→ **Aim of the exercise**
Of the material below, the lines to be retyped are those from the line containing "Continue the Blender" through the line containing "M['glass'] = mat_glass()", inclusive; reproduce them exactly.

• • • • •

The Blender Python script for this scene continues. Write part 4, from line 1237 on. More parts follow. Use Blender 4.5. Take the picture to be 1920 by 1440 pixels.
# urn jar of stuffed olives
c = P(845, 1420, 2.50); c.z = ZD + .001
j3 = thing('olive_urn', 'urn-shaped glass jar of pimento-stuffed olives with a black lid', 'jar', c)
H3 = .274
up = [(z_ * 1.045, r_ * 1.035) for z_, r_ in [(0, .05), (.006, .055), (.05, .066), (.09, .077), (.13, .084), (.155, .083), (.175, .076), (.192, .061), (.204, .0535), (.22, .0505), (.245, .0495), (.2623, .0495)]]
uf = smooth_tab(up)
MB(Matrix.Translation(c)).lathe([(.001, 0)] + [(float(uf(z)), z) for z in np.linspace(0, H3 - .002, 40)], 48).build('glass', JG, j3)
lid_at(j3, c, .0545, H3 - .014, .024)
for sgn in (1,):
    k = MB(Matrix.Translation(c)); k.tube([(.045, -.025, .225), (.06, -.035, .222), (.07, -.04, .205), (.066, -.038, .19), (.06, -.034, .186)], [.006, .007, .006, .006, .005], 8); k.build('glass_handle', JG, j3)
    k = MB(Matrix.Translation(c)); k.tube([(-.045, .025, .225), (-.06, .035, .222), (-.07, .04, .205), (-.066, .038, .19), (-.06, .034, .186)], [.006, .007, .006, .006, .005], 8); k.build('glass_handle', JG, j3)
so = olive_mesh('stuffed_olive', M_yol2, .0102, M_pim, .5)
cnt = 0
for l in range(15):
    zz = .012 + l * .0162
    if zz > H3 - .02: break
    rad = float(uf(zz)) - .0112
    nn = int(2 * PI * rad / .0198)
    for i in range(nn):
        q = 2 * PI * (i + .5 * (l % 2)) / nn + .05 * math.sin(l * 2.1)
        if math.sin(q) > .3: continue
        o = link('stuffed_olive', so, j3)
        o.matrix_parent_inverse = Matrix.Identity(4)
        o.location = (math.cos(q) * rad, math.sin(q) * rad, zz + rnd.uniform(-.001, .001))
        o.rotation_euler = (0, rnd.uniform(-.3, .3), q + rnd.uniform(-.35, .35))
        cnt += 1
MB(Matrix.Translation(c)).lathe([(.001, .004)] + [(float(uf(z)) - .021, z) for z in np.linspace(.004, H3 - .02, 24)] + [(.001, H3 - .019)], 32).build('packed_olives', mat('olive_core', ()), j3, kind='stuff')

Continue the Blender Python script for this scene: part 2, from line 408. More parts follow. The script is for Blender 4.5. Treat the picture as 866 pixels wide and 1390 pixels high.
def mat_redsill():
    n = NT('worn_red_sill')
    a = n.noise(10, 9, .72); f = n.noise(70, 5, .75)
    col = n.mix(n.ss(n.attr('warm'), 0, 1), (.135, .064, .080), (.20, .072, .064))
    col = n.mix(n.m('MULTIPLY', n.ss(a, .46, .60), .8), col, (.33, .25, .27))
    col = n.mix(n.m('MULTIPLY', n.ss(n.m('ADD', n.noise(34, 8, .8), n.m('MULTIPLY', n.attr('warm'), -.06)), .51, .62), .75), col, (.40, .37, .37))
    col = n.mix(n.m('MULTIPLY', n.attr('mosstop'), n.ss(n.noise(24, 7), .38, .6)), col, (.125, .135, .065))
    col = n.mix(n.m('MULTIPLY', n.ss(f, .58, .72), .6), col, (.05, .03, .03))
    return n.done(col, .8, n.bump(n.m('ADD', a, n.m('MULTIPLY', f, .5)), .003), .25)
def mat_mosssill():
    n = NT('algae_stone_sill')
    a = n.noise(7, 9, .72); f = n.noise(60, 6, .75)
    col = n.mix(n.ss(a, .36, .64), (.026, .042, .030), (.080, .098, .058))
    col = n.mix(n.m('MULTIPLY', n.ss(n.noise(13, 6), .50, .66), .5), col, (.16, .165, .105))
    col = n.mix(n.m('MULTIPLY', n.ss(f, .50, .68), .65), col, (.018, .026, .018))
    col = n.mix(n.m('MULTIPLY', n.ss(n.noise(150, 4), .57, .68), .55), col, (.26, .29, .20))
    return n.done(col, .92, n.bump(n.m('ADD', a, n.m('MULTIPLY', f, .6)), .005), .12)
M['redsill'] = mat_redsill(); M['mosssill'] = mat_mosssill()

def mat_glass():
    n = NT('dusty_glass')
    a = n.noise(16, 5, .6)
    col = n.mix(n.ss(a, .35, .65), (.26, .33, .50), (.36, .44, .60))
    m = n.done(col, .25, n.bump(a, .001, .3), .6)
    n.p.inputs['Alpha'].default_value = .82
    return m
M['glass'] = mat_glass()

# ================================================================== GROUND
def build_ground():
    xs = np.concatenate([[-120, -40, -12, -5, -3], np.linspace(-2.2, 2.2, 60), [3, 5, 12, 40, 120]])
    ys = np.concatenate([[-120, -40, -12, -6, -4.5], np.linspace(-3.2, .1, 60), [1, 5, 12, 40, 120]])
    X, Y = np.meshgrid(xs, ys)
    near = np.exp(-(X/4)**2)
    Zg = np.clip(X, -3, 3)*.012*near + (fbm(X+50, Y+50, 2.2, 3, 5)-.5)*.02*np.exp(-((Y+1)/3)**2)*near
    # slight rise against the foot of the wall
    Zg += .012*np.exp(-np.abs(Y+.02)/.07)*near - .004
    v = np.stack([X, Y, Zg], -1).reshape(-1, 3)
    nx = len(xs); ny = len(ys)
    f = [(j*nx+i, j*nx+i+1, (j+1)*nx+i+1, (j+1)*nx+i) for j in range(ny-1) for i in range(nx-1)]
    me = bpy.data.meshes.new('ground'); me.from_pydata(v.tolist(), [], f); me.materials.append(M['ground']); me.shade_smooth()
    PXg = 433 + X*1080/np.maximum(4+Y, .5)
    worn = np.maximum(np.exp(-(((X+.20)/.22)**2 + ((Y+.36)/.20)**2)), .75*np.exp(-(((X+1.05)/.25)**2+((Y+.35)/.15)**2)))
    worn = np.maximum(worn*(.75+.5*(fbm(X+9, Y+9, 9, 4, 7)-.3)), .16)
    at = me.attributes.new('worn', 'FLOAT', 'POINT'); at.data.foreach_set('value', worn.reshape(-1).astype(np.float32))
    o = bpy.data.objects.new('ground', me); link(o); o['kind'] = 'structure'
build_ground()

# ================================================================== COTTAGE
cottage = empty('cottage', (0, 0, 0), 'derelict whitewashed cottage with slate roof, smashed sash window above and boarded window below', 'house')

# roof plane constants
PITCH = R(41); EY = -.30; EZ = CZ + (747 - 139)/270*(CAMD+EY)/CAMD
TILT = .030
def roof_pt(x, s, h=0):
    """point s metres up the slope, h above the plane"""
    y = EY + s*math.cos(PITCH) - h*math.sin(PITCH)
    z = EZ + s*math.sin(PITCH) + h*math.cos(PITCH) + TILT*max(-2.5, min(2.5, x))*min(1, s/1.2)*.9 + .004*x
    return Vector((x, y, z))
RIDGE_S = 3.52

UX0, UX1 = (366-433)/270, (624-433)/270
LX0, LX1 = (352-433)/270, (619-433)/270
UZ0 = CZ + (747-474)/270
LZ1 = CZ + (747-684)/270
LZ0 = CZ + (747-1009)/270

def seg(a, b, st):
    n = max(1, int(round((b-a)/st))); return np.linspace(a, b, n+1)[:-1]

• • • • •

→ **Task result**
Continue the Blender Python script for this scene: part 2, from line 408. More parts follow. The script is for Blender 4.5. Treat the picture as 866 pixels wide and 1390 pixels high.
def mat_redsill():
    n = NT('worn_red_sill')
    a = n.noise(10, 9, .72); f = n.noise(70, 5, .75)
    col = n.mix(n.ss(n.attr('warm'), 0, 1), (.135, .064, .080), (.20, .072, .064))
    col = n.mix(n.m('MULTIPLY', n.ss(a, .46, .60), .8), col, (.33, .25, .27))
    col = n.mix(n.m('MULTIPLY', n.ss(n.m('ADD', n.noise(34, 8, .8), n.m('MULTIPLY', n.attr('warm'), -.06)), .51, .62), .75), col, (.40, .37, .37))
    col = n.mix(n.m('MULTIPLY', n.attr('mosstop'), n.ss(n.noise(24, 7), .38, .6)), col, (.125, .135, .065))
    col = n.mix(n.m('MULTIPLY', n.ss(f, .58, .72), .6), col, (.05, .03, .03))
    return n.done(col, .8, n.bump(n.m('ADD', a, n.m('MULTIPLY', f, .5)), .003), .25)
def mat_mosssill():
    n = NT('algae_stone_sill')
    a = n.noise(7, 9, .72); f = n.noise(60, 6, .75)
    col = n.mix(n.ss(a, .36, .64), (.026, .042, .030), (.080, .098, .058))
    col = n.mix(n.m('MULTIPLY', n.ss(n.noise(13, 6), .50, .66), .5), col, (.16, .165, .105))
    col = n.mix(n.m('MULTIPLY', n.ss(f, .50, .68), .65), col, (.018, .026, .018))
    col = n.mix(n.m('MULTIPLY', n.ss(n.noise(150, 4), .57, .68), .55), col, (.26, .29, .20))
    return n.done(col, .92, n.bump(n.m('ADD', a, n.m('MULTIPLY', f, .6)), .005), .12)
M['redsill'] = mat_redsill(); M['mosssill'] = mat_mosssill()

def mat_glass():
    n = NT('dusty_glass')
    a = n.noise(16, 5, .6)
    col = n.mix(n.ss(a, .35, .65), (.26, .33, .50), (.36, .44, .60))
    m = n.done(col, .25, n.bump(a, .001, .3), .6)
    n.p.inputs['Alpha'].default_value = .82
    return m
M['glass'] = mat_glass()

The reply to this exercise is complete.